Des droits de douane supplémentaires qui frappent des milliards de dollars de produits chinois sont entrés en vigueur début septembre aux Etats-Unis, Donald Trump se montrant déterminé à arracher à Pékin un accord commercial.

Ces droits de douane additionnels de 15 % portent sur une partie des 300 milliards de dollars de biens importés du géant asiatique qui avaient été jusqu’alors épargnés par les précédentes mesures américaines.

Des économistes ont chiffré à 110 milliards de dollars la valeur des biens qui seront soumis à ces nouveaux droits de douane. Ils s’ajoutent aux plus de 250 milliards de dollars de biens chinois qui étaient déjà surtaxés.

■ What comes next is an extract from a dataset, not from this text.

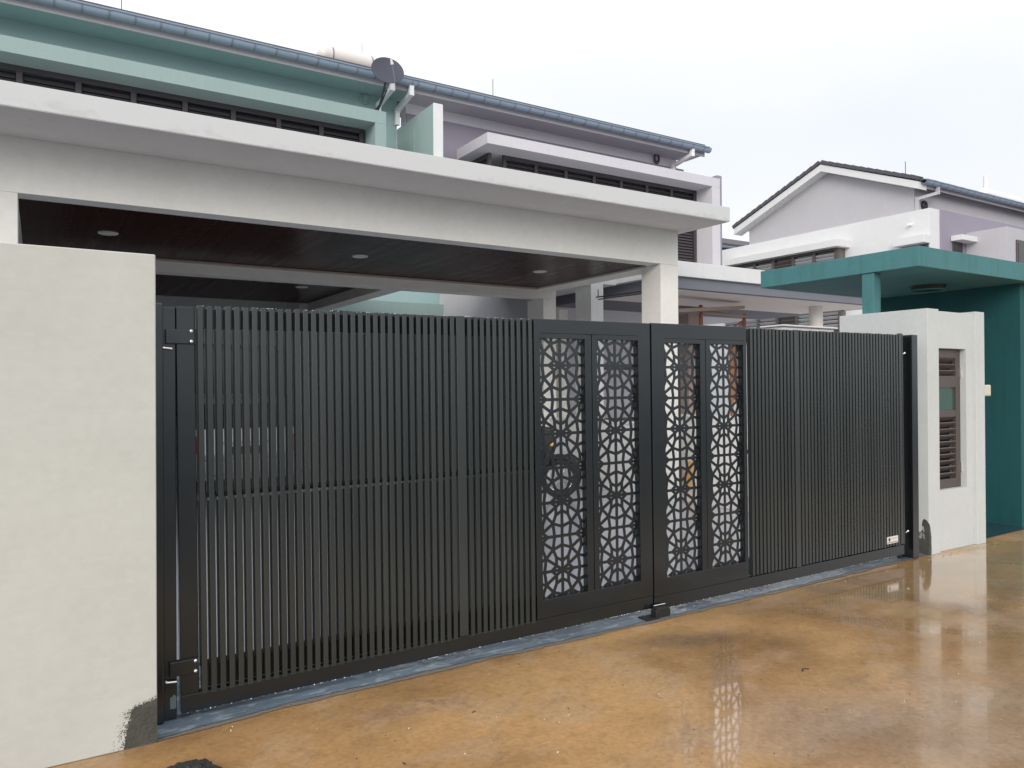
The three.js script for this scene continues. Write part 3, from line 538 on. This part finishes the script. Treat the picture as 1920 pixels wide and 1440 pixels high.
{ // purple and white neighbour
  const t = thing('terrace_house', 'lilac and purple grey house with a white framed corner window beyond the party wall', 'house');
  part('wall', bx(7.66, 16.72, 3.9, 8.85, -13.4, -13.1), M.lilacShade, t);
  part('wall_band', bx(7.662, 17.0, 3.9, 8.33, -13.0995, -13.06), M.purple, t);
  part('window_surround', [bx(9.04, 16.9, 7.40, 7.665, -13.06, -11.5, 0.006), bx(16.57, 16.9, 3.6, 7.3995, -13.05, -11.5, 0.006)], M.frameLilac, t);
  part('side_wall', [bx(16.901, 17.1, 3.6, 7.8, -13.4, -11.62, 0.004), bx(9.3, 16.9, 7.666, 7.75, -13.05, -11.75)], M.purple, t);
  const xs = []; for (let x = 16.5; x > 9.4; x -= 0.944) xs.unshift(x);
  louvreRow(t, xs, 4.0, 7.3, -12.1);
  const w = part('corner_window', [bx(9.42, 9.5, 4.0, 7.395, -12.2, -12.1), bx(9.42, 9.5, 7.28, 7.395, -13.05, -12.2), bx(9.42, 9.5, 4, 7.28, -12.7, -12.62)], M.brownMetal, t);
  part('pane', bx(9.46, 9.475, 4, 7.28, -13.05, -12.2), M.winDark, w);
  part('roof', ex([[-12.3, 8.86], [-12.3, 8.92], [-19, 10.6], [-19, 10.5]], 9.6).rotateY(-Math.PI / 2).translate(17.15, 0, 0), M.tile, t);
  part('eave_soffit', bx(7.5, 17.1, 8.60, 8.63, -13.1, -12.36), M.lilac, t);
  eaves(t, 7.502, 17.2, 8.76, -12.2);
  part('downpipe', pipe([[16.5, 8.66, -12.2], [16.5, 8.5, -12.22], [16.5, 8.36, -13.0], [16.5, 8.2, -13.02]], 0.1), M.pvc, t);
  part('round_vent', new THREE.TorusGeometry(0.11, 0.035, 8, 22).scale(0.8, 1.25, 1).translate(15.85, 8.5, -13.03), M.brownMetal, t);
  // ground floor behind its porch
  part('ground_floor_wall', bx(7.66, 17.1, 0, 3.6, -12.6, -12.4), M.lilacShade, t);
  part('sliding_window', [bx(13.0, 13.12, 0.7, 2.1, -12.39, -12.33), bx(14.5, 14.6, 0.7, 2.1, -12.39, -12.33), bx(15.6, 15.7, 0.7, 2.1, -12.39, -12.33), bx(13.0, 15.7, 2.08, 2.2, -12.385, -12.32), bx(13.0, 15.7, 0.62, 0.74, -12.385, -12.32)], M.brownMetal, t);
  part('peach_pier', bx(12.05, 12.5, 0, 3.2, -8.3, -8.0), M.peach, t);
}
{ // its porch
  const t = thing('car_porch', 'white flat porch roof of the lilac house with a blue grey beam beneath', 'car porch');
  part('roof_slab', bx(8.5, 16.4, 3.385, 3.63, -12.4, -4.93, 0.006), M.white, t);
  part('roof_return', bx(7.85, 8.4995, 3.36, 3.64, -12.4, -6.18, 0.005), M.white, t);
  part('beam', [bx(8.62, 16.3, 3.2, 3.3845, -5.12, -4.99), bx(8.62, 8.75, 3.2, 3.3845, -9.4, -5.121)], M.greyBeam, t);
  part('ceiling', bx(8.751, 14.4, 3.2, 3.23, -6.9, -5.121), mat('cream_ceiling', [0.88, 0.85, 0.80], 0.8), t);
  part('rear_ceiling', bx(8.751, 16, 3.34, 3.37, -9.4, -6.901), M.greyBeam, t);
  part('column', bx(7.94, 8.205, 0, 3.3595, -6.62, -6.18, 0.005), M.white, t);
  part('round_column', new THREE.CylinderGeometry(0.135, 0.135, 3.2, 24).translate(13.35, 1.6, -5.75), M.cream, t);
  solo('slender_post', bx(7.87, 8.055, 0, 2.99, -7.15, -7.0, 0.006), M.cream, 'slender cream post standing beside the second porch column', 'post');
  solo('parapet_box', [bx(9.7, 10.98, 0, 2.52, -4.05, -3.68, 0.03), bx(9.66, 11.02, 2.5201, 2.545, -4.09, -3.64, 0.008)], M.white, 'white rendered box with a cap just above the right hand slats', 'pillar box');
}
{ // scaffold and timber under the neighbour's porch
  const t = thing('scaffold_frame', 'rusty scaffold frame with timber planks above the lattice of the right leaf', 'scaffold');
  const z = -6.0; part('upright', rod([10.35, 0, z], [10.35, 3.1, z], 0.035), M.rust, t); part('upright', rod([11.75, 0, z - 0.2], [11.75, 3.02, z - 0.2], 0.035), M.rust, t); part('upright', rod([10.35, 0, z - 1.2], [10.35, 3.0, z - 1.2], 0.03), M.rust, t);
  part('cross_bar', rod([10.3, 2.98, z], [11.8, 2.97, z - 0.2], 0.03), M.plank, t);
  part('plank', bar([9.4, 2.92, z + 0.3], [11.35, 3.1, z + 0.05], 0.2, 0.06), M.plank, t);
  part('brace', rod([9.9, 2.55, z - 0.4], [11.7, 2.75, z - 0.2], 0.022), M.plank, t);
  part('brace', rod([10.35, 2.3, z], [11.75, 2.9, z - 0.2], 0.018), M.rust, t);
  const h = thing('hanging_pole', 'thin dark clothes poles hanging beside the right porch column', 'clothes pole');
  part('pole', [rod([7.9, 3.1, -6.0], [8.9, 3.25, -5.2], 0.012), rod([7.9, 3.06, -5.95], [8.9, 3.2, -5.15], 0.01)], M.black, h);
  part('hook', [rod([7.95, 3.1, -6.0], [7.95, 3.24, -6.0], 0.008), rod([8.8, 3.22, -5.25], [8.8, 3.36, -5.25], 0.008)], M.black, h);
}
{ // teal entrance canopy
  const t = thing('entrance_canopy', 'deep teal flat canopy with a post and side wall behind the white pier', 'canopy');
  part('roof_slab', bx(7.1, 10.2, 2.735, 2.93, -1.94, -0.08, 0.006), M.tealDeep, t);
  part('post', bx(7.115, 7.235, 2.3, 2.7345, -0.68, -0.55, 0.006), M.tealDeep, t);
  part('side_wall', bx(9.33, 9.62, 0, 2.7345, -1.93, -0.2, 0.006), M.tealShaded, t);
  const l = thing('ceiling_light', 'wide dark round lamp under the teal canopy', 'ceiling light');
  part('housing', new THREE.CylinderGeometry(0.19, 0.17, 0.05, 32).translate(8.62, 2.71, -0.85), M.black, l);
  part('ring', new THREE.TorusGeometry(0.175, 0.012, 8, 32).rotateX(Math.PI / 2).translate(8.62, 2.685, -0.85), M.tealDeep, l);
}
{ // gabled house further along
  const t = thing('gable_house', 'lilac gabled house with a slate verge and white side band on the far right', 'house');
  const ext = (pts, x0, x1) => ex(pts.map(([z, y]) => [-z, y]), x1 - x0).rotateY(Math.PI / 2).translate(x0, 0, 0);
  part('gable_wall', ext([[-10.95, 0], [-10.95, 8.5], [-14.4, 9.93], [-18.2, 8.35], [-18.2, 0]], 26.0, 26.3), M.lilac, t);
  part('front_wall', bx(26.301, 44, 3.5, 8.6, -11.25, -10.95), M.lilac, t);
  part('side_band', bx(25.8, 26.4, 3.3, 7.655, -20.5, -10.3, 0.006), M.white, t);
  part('purple_wall', bx(26.401, 40, 3.3, 7.66, -10.9, -10.25, 0.006), M.purple, t);
  part('barge_board', [ext([[-10.55, 8.33], [-10.55, 8.58], [-14.35, 10.12], [-14.35, 9.86]], 25.55, 26.05), ext([[-14.351, 9.86], [-14.351, 10.12], [-18.65, 8.42], [-18.65, 8.16]], 25.55, 26.05)], M.white, t);
  part('roof', [ext([[-10.5, 8.6], [-14.35, 10.14], [-14.35, 10.2], [-10.5, 8.68]], 25.56, 45), ext([[-14.351, 10.14], [-18.7, 8.42], [-18.7, 8.5], [-14.351, 10.2]], 25.56, 45)], M.tile, t);
  const f = [], b = [];
  for (let i = 0; i < 12; i++) { const q = (i + 0.5) / 12; f.push([25.62, mix(8.68, 10.2, q), mix(-10.5, -14.3, q)]); }
  for (let i = 0; i < 14; i++) { const q = (i + 0.5) / 14; b.push([25.62, mix(8.5, 10.2, q), mix(-18.7, -14.4, q)]); }
  pieces('verge_tile', new THREE.BoxGeometry(0.24, 0.13, 0.35).rotateX(0.44), M.tile, f, t);
  pieces('rear_verge_tile', new THREE.BoxGeometry(0.24, 0.13, 0.33).rotateX(-0.47), M.tile, b, t);
  eaves(t, 25.7, 42, 8.62, -10.45);
  part('downpipe', pipe([[26.6, 8.5, -10.45], [26.6, 8.3, -10.47], [26.0, 8.1, -10.85], [26.0, 7.5, -10.88]], 0.1), M.lilac, t);
  part('wall_light', [new THREE.TorusGeometry(0.13, 0.045, 8, 22).translate(26.55, 7.95, -10.9), new THREE.CylinderGeometry(0.1, 0.1, 0.05, 20).rotateX(Math.PI / 2).translate(26.55, 7.95, -10.92)], M.black, t);
  part('camera_stub', rod([25.8, 7.2, -10.95], [25.6, 7.18, -10.95], 0.05), M.pvc, t);
  part('window_canopy', bx(25.0, 25.8, 6.77, 7.03, -19, -13.3, 0.006), M.white, t);
  part('window_canopy', bx(25.4, 25.8, 6.45, 6.72, -11.4, -10.3, 0.006), M.white, t);
  part('window_canopy', bx(27.0, 28.0, 6.62, 6.8, -10.24, -9.85, 0.006), M.white, t);
  part('front_box', bx(28.0, 32, 3.3, 7.0, -10.24, -8.9, 0.006), M.lilac, t);
  const w2 = part('window', bx(27.1, 27.7, 5.4, 6.615, -10.24, -10.2), M.brownMetal, t); part('pane', bx(27.15, 27.65, 5.45, 6.56, -10.199, -10.19), M.winDark, w2);
  const w3 = part('window', bx(28.6, 31, 5.2, 6.6, -8.9, -8.86), M.brownMetal, t); part('pane', bx(28.7, 30.9, 5.3, 6.5, -8.859, -8.85), M.winDark, w3);
  const w4 = part('window', bx(25.76, 25.8, 5.6, 6.44, -11.3, -10.35), M.brownMetal, t); part('pane', bx(25.75, 25.76, 5.65, 6.4, -11.2, -10.45), M.winDark, w4);
  // ribbon of shuttered windows under the long canopy, upper and ground floor
  for (const [yb, yt, x0] of [[5.7, 6.765, 25.3], [3.5, 4.75, 25.5]]) {
    part('window_bay', bx(x0 + 0.12, 25.8, yb, yt, -19, -13.5), M.louvre, t);
    let k = 0; for (let z = -13.5; z > -18.9; z -= 0.95) {
      const w = part('window', [bx(x0, x0 + 0.12, yb, yt, z - 0.12, z, 0.004), bx(x0, x0 + 0.12, yt - 0.08, yt, z - 0.95, z - 0.12)], M.brownMetal, t);
      part('pane', bx(x0 + 0.1, x0 + 0.118, yb, yt - 0.08, z - 0.95, z - 0.12), k % 3 === 1 ? M.glass : M.winDark, w);
      const sp = []; const n = 7; for (let i = 0; i < n; i++) if (i > 1) sp.push([x0 + 0.06, yb + 0.06 + i * (yt - yb - 0.16) / n, z - 0.535]);
      pieces('louvre_blade', new THREE.BoxGeometry(0.12, 0.015, 0.82).rotateZ(-0.8), k % 4 === 2 ? M.louvre : M.lilac, sp, w); k++;
    }
  }
  part('sill', bx(25.0, 25.8, 5.55, 5.699, -19, -13.4), M.white, t);
  part('lower_wall', bx(25.72, 26.0, 0, 3.299, -20.5, -10.3), M.white, t);
  solo('lightning_rod', rod([27.6, 9.2, -12.2], [27.6, 10.0, -12.2], 0.012), M.black, 'thin lightning rod on the slate roof of the gabled house', 'lightning rod');
  const wt = thing('solar_water_heater', 'pale water heater tank low on the gabled house roof', 'water heater');
  part('tank', new THREE.CapsuleGeometry(0.2, 2.6, 6, 16).rotateZ(Math.PI / 2).translate(32.5, 9.05, -11.2), M.pvc, wt); part('vent_pipe', rod([31.4, 9.2, -11.2], [31.4, 9.75, -11.2], 0.09), M.pvc, wt);
  part('collector', bar([32.5, 9.06, -11.5], [32.5, 9.7, -13.0], 2.4, 0.08), M.winDark, wt);
}
{ // dark roofed house behind
  const t = thing('background_house', 'dark roofed house glimpsed in the gap between the lilac house and the gabled house', 'house');
  part('wall', bx(33, 52, 0, 10.7, -38, -31), M.lilac, t);
  part('roof', ex([[-30.4, 10.75], [-30.4, 10.95], [-34.5, 12.4], [-38.6, 10.95], [-38.6, 10.75]], 20).rotateY(-Math.PI / 2).translate(52.5, 0, 0), M.tile, t);
  part('gutter', [halfGutter(32.5, 52.5, 10.72, -30.3, 0.14)], M.gutter, t);
}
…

Et, d’ici la fin de l’année, la totalité des importations en provenance de Chine (quelques 540 milliards) sera surtaxée avec une dernière hausse prévue le 15 décembre.

Pékin a prévu de rétorquer en augmentant des tarifs douaniers sur 75 milliards de dollars de biens américains en deux temps et aux mêmes échéances.

Cette nouvelle escalade des tarifs douaniers risque d’affecter considérablement la croissance économique chinoise, a prévenu le Fonds monétaire international (FMI). Et au-delà de la Chine, l’économie de la planète, largement soutenue par les échanges commerciaux, risque de se détériorer.

En réalité, les investisseurs le savent bien, cette guerre commerciale est un prétexte. En fait, les Américains veulent faire plier les Chinois, car ils ne veulent pas que la Chine devienne d’ici quelques années la première puissance économique mondiale.

Aux Etats-Unis, la croissance ralentit. La confiance des consommateurs a enregistré en août la plus forte dégradation depuis décembre 2012, selon une enquête de l’université du Michigan. Rappelons qu’aux Etats-Unis, la consommation génère 75 % de la croissance économique.

Une majorité d’économistes prédisent une récession aux Etats-Unis dans les deux ans, même s’ils estiment qu’elle sera retardée grâce aux actions de la Réserve fédérale américaine (Fed).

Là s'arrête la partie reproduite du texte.